Fort Bonneville was a fortified winter camp and fur trading post near present-day Pinedale, Wyoming established in 1832 by Captain Benjamin Bonneville. Bonneville's party was engaged in the exploration of Wyoming, crossing the South Pass with 110 men and about 20 wagons. Bonneville completed the stockade on the Green River on August 9, 1832. Heavy fall snows caused Bonneville to reconsider the site, and the party abandoned it, leading the place to become known as Bonneville's Folly or Fort Nonsense. Bonneville moved on to the Salmon River in Idaho for the winter. The Green River site functioned as a rendezvous until the party returned east in 1835.
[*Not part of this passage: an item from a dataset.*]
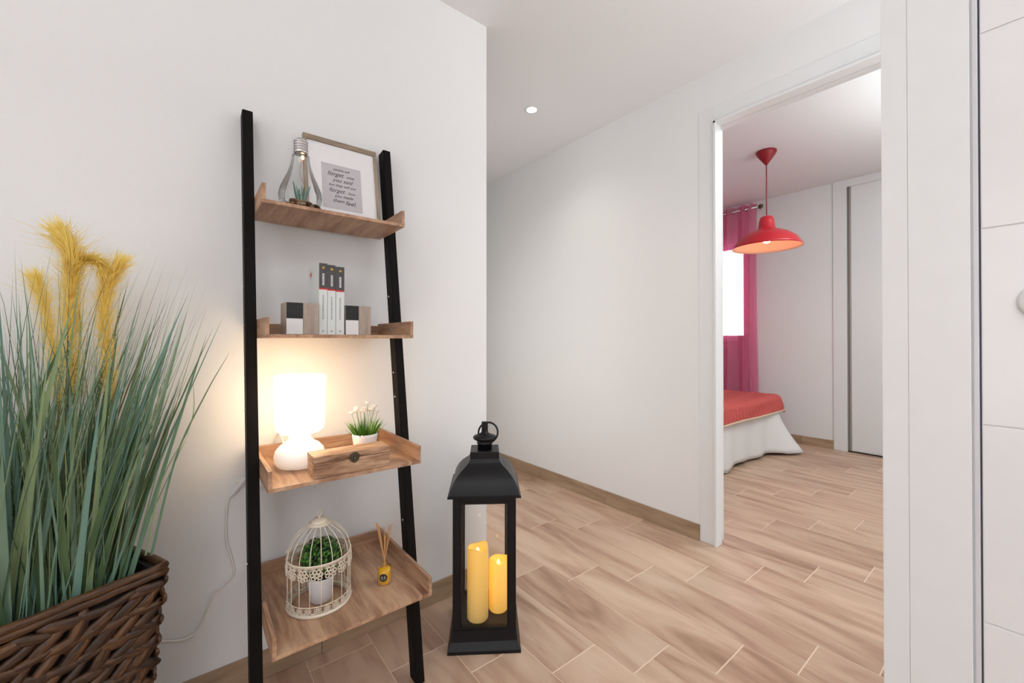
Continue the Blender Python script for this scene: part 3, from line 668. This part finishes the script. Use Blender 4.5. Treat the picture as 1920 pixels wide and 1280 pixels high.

Fort Steele, also known as Fort Fred Steele, was established to protect the newly built Union Pacific Railroad from attacks by Native Americans during construction of the transcontinental railroad in the United States. The fort was built in 1868 where the railroad crossed the North Platte River in Carbon County, Wyoming. Work on the fort was carried out by military and civilian labor. Fort Steele was one of three forts built on the line. Fort Sanders near Laramie and Fort D.A. Russell at Cheyenne were the other railroad forts. Fort Steele was named for the recently deceased General Frederick Steele.
Granger Station State Historic Site, also known as Granger Stage Station, South Bend Station and Ham's Fork Station, is a Wyoming state park dedicated to the interpretation of the station, the Pony Express and the Overland Trail. A settlement was first established about 1856 at the meeting of Ham's Fork with Black's Fork of the Green River, where a ferry crossed Ham's Fork. This became a station on the Pony Express in 1860-1861, then was a station on the Overland Trail in 1862. By this time it was known as the South Bend Station. In 1868 the trail was superseded when the Union Pacific Railroad arrived at the site. The station was deeded to the State of Wyoming in 1930. It is operated as a state historic site. The Granger Station was placed on the National Register of Historic Places on February 26, 1970.